Supplied information >>
____________
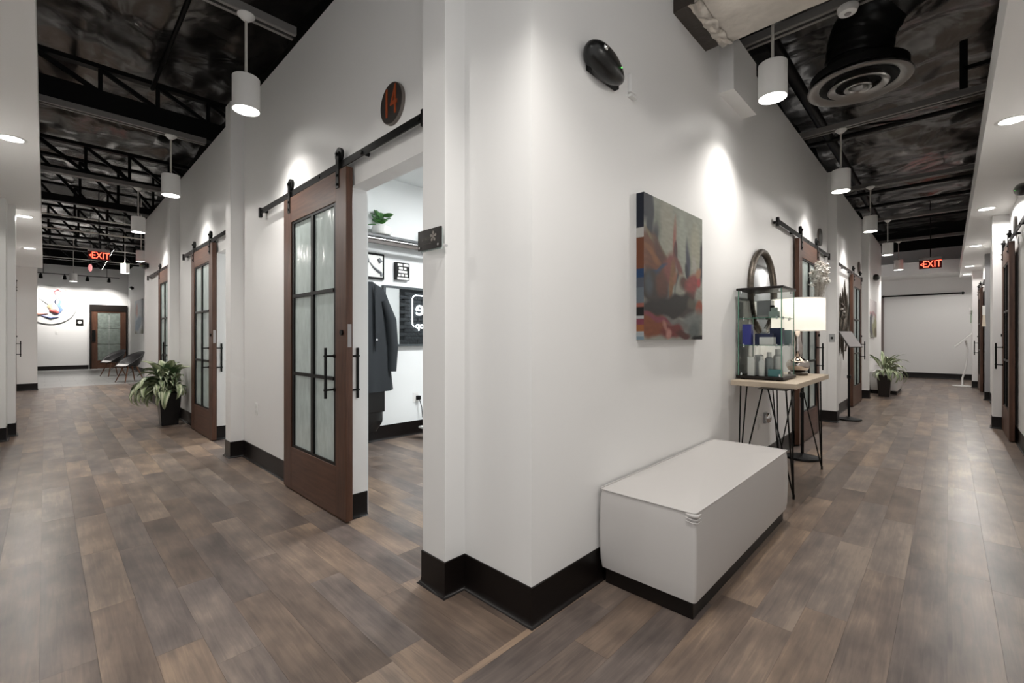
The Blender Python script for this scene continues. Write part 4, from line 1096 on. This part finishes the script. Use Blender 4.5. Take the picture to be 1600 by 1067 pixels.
# round wall art in the lobby
t = thing('round_wall_art', 'large round white wall art with colourful curved figure', 'wall art', (.14, 23.9, 2.42))
part('disc', MB().cyl((0, 0, 0), (0, -.03, 0), .70, n=64), M['white'], t, 40)
part('rim', MB().tube([(.70 * math.cos(2 * math.pi * i / 64), -.02, .70 * math.sin(2 * math.pi * i / 64)) for i in range(64)], .012, 8, True), M['packgrey'], t, 60)
def pc(n_, c): return mat(n_, c, .5)
def flat(pts, r, m, nm='brush_stroke'):
    part(nm, MB().tube([(x, -.034, z) for x, z in pts], r, 6), m, t, 60)
flat([(.28, .50), (.20, .58), (.10, .50), (.14, .40), (.22, .44)], [.01, .03, .03, .03, .01], pc('stroke_pink', (.62, .28, .30)))
flat([(.20, .30), (.26, .15), (.22, 0), (.28, -.15), (.20, -.35)], [.01, .035, .05, .06, .01], pc('stroke_blue', (.20, .32, .60)))
flat([(.16, .25), (.12, .12), (.16, 0)], [.008, .025, .008], pc('stroke_dark', (.03, .04, .08)))
flat([(.06, .12), (-.02, -.05), (.05, -.2)], [.02, .08, .04], pc('stroke_tan', (.62, .48, .28)))
flat([(-.02, -.18), (.12, -.22), (.2, -.3)], [.05, .10, .05], pc('stroke_red', (.50, .10, .09)))
flat([(-.55, -.32), (-.3, -.36), (-.05, -.32)], [.01, .05, .02], pc('stroke_brown', (.45, .22, .17)))
flat([(-.22, -.40), (0, -.48), (.22, -.44)], [.02, .05, .02], pc('stroke_navy', (.10, .13, .32)))
flat([(-.35, .28), (-.02, -.02)], [.006, .018], pc('stroke_black', (.02, .02, .02)))
t = thing('framed_notice', 'small square black framed print beside the lobby door', 'picture', (.93, 23.9, 1.80))
part('frame', MB().box(-.10, .10, -.02, 0, -.11, .11), M['black'], t); part('print', MB().cyl((0, -.021, .0), (0, -.023, 0), .06, n=20), M['packwhite'], t)
# tablet stand
t = thing('tablet_stand', 'white tablet stand with curved pole at the end wall of right corridor', 'tablet stand', (15.9, -.25, 0), 180)
part('base', MB().lathe([(.19, 0), (.19, .012), (.05, .02)], 36), M['white'], t, 40)
part('pole', MB().tube([(0, 0, .01), (0, .02 - .10 * .2, .2), (0, .06, .45), (0, .085, .75), (0, .09, .95), (0, .06, 1.13)], .018, 12), M['white'], t, 60)
p = part('tablet', MB().box(-.17, .17, -.02, .02, -.26, .26), M['white'], t, bevel=.008); p.location = (0, .04, 1.17); p.rotation_euler = (R(-42), 0, 0)
part('screen', MB().box(-.15, .15, -.0215, -.02, -.23, .23), M['darkpane'], p)
# small things on the right edge wall
t = thing('wall_flower', 'white flower sconce on the far right wall above the tablet stand', 'decoration', (15.55, -.41, 1.86), 180)
for k in range(6):
    a = k * math.pi / 3; part('petal', MB().ell((.05 * math.cos(a), -.03, .05 * math.sin(a)), .04, .02, .04, 10, 8), M['packwhite'], t, 60)
part('stem', MB().tube([(0, 0, 0), (.02, -.02, -.12), (0, -.02, -.3)], .006, 6), M['greenleaf'], t, 60)
t = thing('hanging_tag', 'cream paper tag on a white hook at the grey column', 'tag', (12.58, -.49, 1.66), -90)
part('hook', MB().box(-.02, .02, -.03, 0, -.02, .16), M['packwhite'], t); part('paper', MB().prism([(-.015, -.02), (.015, -.02), (.028, -.24), (-.028, -.24)], 'y', -.03, -.02), mat('cream_paper', (.60, .52, .42), .7), t)

# ================================================================== INSIDE THE ROOM
YB = 4.79
t = thing('wall_shelf', 'dark shelf with chrome edge on the back wall of the open room', 'shelf', (2.0, YB, 2.33))
part('board', MB().box(0, 1.9, -.22, 0, 0, .03), mat('shelf_dark', (.06, .065, .07), .3), t, bevel=.003)
part('edge_bar', MB().cyl((0, -.225, -.025), (1.9, -.225, -.025), .012, n=12), M['chrome'], t, 40)
part('lower_rail', MB().box(0, 1.9, -.22, -.19, -.075, -.04), mat('shelf_brown', (.05, .035, .028), .4), t)
t = thing('shelf_plant', 'small green plant in white bowl on the wall shelf', 'plant', (2.68, YB - .12, 2.36))
part('bowl', MB().lathe([(.06, 0), (.10, .02), (.115, .07), (.10, .11), (.095, .11)], 28), M['packwhite'], t, 40)
rl = random.Random(8)
lm = MB().ell((.055, 0, 0), .055, .045, .008, 12, 8).mesh('leaf', M['greenleaf'], 60)
for i in range(16):
    o = link('leaf', lm, t); a = rl.random() * 6.28; o.location = (.07 * rl.random() * math.cos(a), .07 * rl.random() * math.sin(a), .12 + .13 * rl.random()); o.rotation_euler = (rl.uniform(-.4, .4), rl.uniform(-1.2, .1), a)
t = thing('grey_box', 'grey ribbed box on the wall shelf behind the room sign', 'box', (3.36, YB - .11, 2.36))
part('body', MB().box(-.08, .08, -.08, .08, 0, .17), M['packgrey'], t, bevel=.006); part('band', MB().box(-.082, .082, -.082, .082, .06, .075), M['packwhite'], t)
# framed photo
t = thing('framed_photo', 'black framed black and white picture beside the coat', 'picture', (2.60, YB, 2.03))
part('frame', MB().box(-.16, .17, -.03, 0, -.15, .15), M['black'], t, bevel=.003)
part('mount', MB().box(-.135, .145, -.032, -.03, -.125, .125), M['packwhite'], t)
pm = pc('print_grey', (.16, .17, .18))
def pr(pts, r): part('print_shape', MB().tube([(x, -.0325, z) for x, z in pts], r, 6), pm, t, 60)
pr([(.09, .09), (.12, .05)], [.02, .028]); pr([(-.02, .04), (.03, -.02), (.11, -.07)], [.006, .012, .018]); pr([(-.05, .08), (-.03, .03)], [.018, .008]); pr([(.12, -.06), (.135, -.11)], [.012, .02])
# letter board
t = thing('letter_board', 'small black letter board with five white lines above the mirror', 'sign', (3.01, YB, 2.005))
part('board', MB().box(-.095, .095, -.045, 0, -.105, .105), M['black'], t, bevel=.003)
for k, segs in enumerate((((-.07, -.005), (.01, .08)), ((-.055, .0), (.015, .05)), ((-.06, .06),), ((-.065, -.03), (-.02, .015), (.03, .065)), ((-.075, .08),))):
    for a_, b_ in segs: part('white_line', MB().box(a_, b_, -.047, -.045, .062 - k * .041, .090 - k * .041), M['packwhite'], t)
# wall mirror
t = thing('wall_mirror', 'rectangular mirror in charcoal frame beside the hanging coat', 'mirror', (2.75, YB, 1.10))
part('frame', MB().box(0, .03, -.05, 0, 0, .72).box(1.17, 1.2, -.05, 0, 0, .72).box(.03, 1.17, -.05, 0, 0, .025).box(.03, 1.17, -.05, 0, .695, .72), mat('charcoal_frame', (.06, .07, .075), .4), t)
part('mirror_glass', MB().box(.03, 1.17, -.03, -.02, .025, .695), M['mirror'], t)
# neon on the brick wall (faces +y, seen through the mirror)
t = thing('neon_sign', 'white neon sign on dark brick seen in the room mirror', 'neon sign', (5.92, 1.435, 1.76), 180)
cor = []
W2, H2, rc = .57, .335, .09
for (cx, cz, a0) in ((W2 - rc, H2 - rc, 0), (-W2 + rc, H2 - rc, 90), (-W2 + rc, -H2 + rc, 180), (W2 - rc, -H2 + rc, 270)):
    for k in range(7): a = R(a0 + 15 * k); cor.append((cx + rc * math.cos(a), -.015, cz + rc * math.sin(a)))
part('tube_frame', MB().tube(cor[23:28] + cor[0:19], .010, 8), M['neon'], t, 60)
text('tube_letters', 'Ve', .46, .008, M['neon'], t, (.25, -.02, .06), (R(90), 0, 0))
text('tube_letters', 'hop', .20, .008, M['neon'], t, (.34, -.02, -.30), (R(90), 0, 0))
t = thing('sofa_back', 'low grey tufted seat back seen in the room mirror', 'seat', (5.05, 1.75, 0))
m2 = MB()
for k in range(3): m2.ell((k * .30, 0, .92), .16, .09, .16, 16, 10)
part('cushions', m2, M['packgrey'], t, 60); part('body', MB().box(-.16, .76, -.1, .1, 0, .90), M['packgrey'], t, bevel=.02)
# coat and bag on wall hooks
t = thing('hanging_coat', 'dark charcoal coat hanging on the room wall behind the door', 'coat', (2.50, YB - .14, 0))
def coatfn(u, v):
    a = 2 * math.pi * u; z = .60 + 1.22 * v
    wv = .13 + .17 * (1 - v) if v < .86 else (.13 + .17 * .14) * math.sqrt(max(.02, 1 - ((v - .86) / .14) ** 2))
    if .55 < v < .86: wv = .21 - .03 * (v - .55)
    wv = {0: 1}.get(0) * (.30 - .07 * v if v < .8 else (.244) * math.sqrt(max(.03, 1 - ((v - .8) / .205) ** 2)))
    d = .085 + .02 * (1 - v)
    fo = 1 + .10 * math.sin(a * 7 + 2 * v) * (1 - v) + .05 * math.sin(a * 4 - 5 * v)
    return (wv * math.cos(a) * fo, d * math.sin(a) * fo, z)
part('body', MB().surf(coatfn, 64, 30, True), M['coat'], t, 60)
part('sleeve', MB().tube([(.17, -.05, 1.62), (.24, -.08, 1.40), (.265, -.085, 1.10), (.255, -.08, .82)], [.05, .065, .06, .05], 16), M['coat'], t, 60)
part('lapel', MB().prism([(.02, 1.78), (.12, 1.45), (.03, 1.05)], 'y', -.125, -.11), M['coat'], t)
part('button', MB().cyl((.04, -.13, 1.18), (.04, -.12, 1.18), .012, n=12), M['chrome'], t, 40)
part('hook', MB().tube([(0, .14, 1.88), (0, .05, 1.86), (0, .03, 1.82)], .008, 8), M['black'], t, 40)
t = thing('shoulder_bag', 'black bag hanging below the dark coat', 'bag', (2.52, YB - .13, .15))
def bagfn(u, v):
    a = 2 * math.pi * u; r = min(1, .55 + v * 2.2) if v < .2 else 1
    return (.165 * math.cos(a) * r, .08 * math.sin(a) * r, .50 * v)
m2 = MB().surf(bagfn, 40, 16, True); n0 = len(m2.v)
part('pouch', m2, M['pot'], t, 60); part('flap', MB().box(-.15, .15, -.086, -.07, .22, .5), M['pot'], t, bevel=.01)
# outlet with plug, low white table
t = thing('wall_outlet', 'white wall outlet with black plug and cord inside the room', 'outlet', (3.22, YB, .46))
part('cover_plate', MB().box(-.04, .04, -.007, 0, -.06, .06), M['white'], t, bevel=.003)
part('plug', MB().box(0, .05, -.05, -.006, -.03, .02), M['black'], t, bevel=.006)
part('cord', MB().tube([(.03, -.04, -.02), (.05, -.06, -.12), (.07, -.05, -.25), (.14, -.06, -.36), (.25, -.08, -.42)], .005, 6), M['black'], t, 60)
t = thing('low_platform', 'low white platform corner on the room floor', 'platform', (3.10, 4.05, 0))
part('top', MB().box(0, .6, 0, .5, .125, .15), M['packwhite'], t, bevel=.004)
for x in (.05, .55):
    for y in (.05, .45): part('foot', MB().cyl((x, y, 0), (x, y, .126), .02, n=12), M['black'], t, 40)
____________
Required work >>
Find the lines containing "picture" and list every one of them.

Output >>
The Blender Python script for this scene continues. Write part 4, from line 1096 on. This part finishes the script. Use Blender 4.5. Take the picture to be 1600 by 1067 pixels.
t = thing('framed_notice', 'small square black framed print beside the lobby door', 'picture', (.93, 23.9, 1.80))
t = thing('framed_photo', 'black framed black and white picture beside the coat', 'picture', (2.60, YB, 2.03))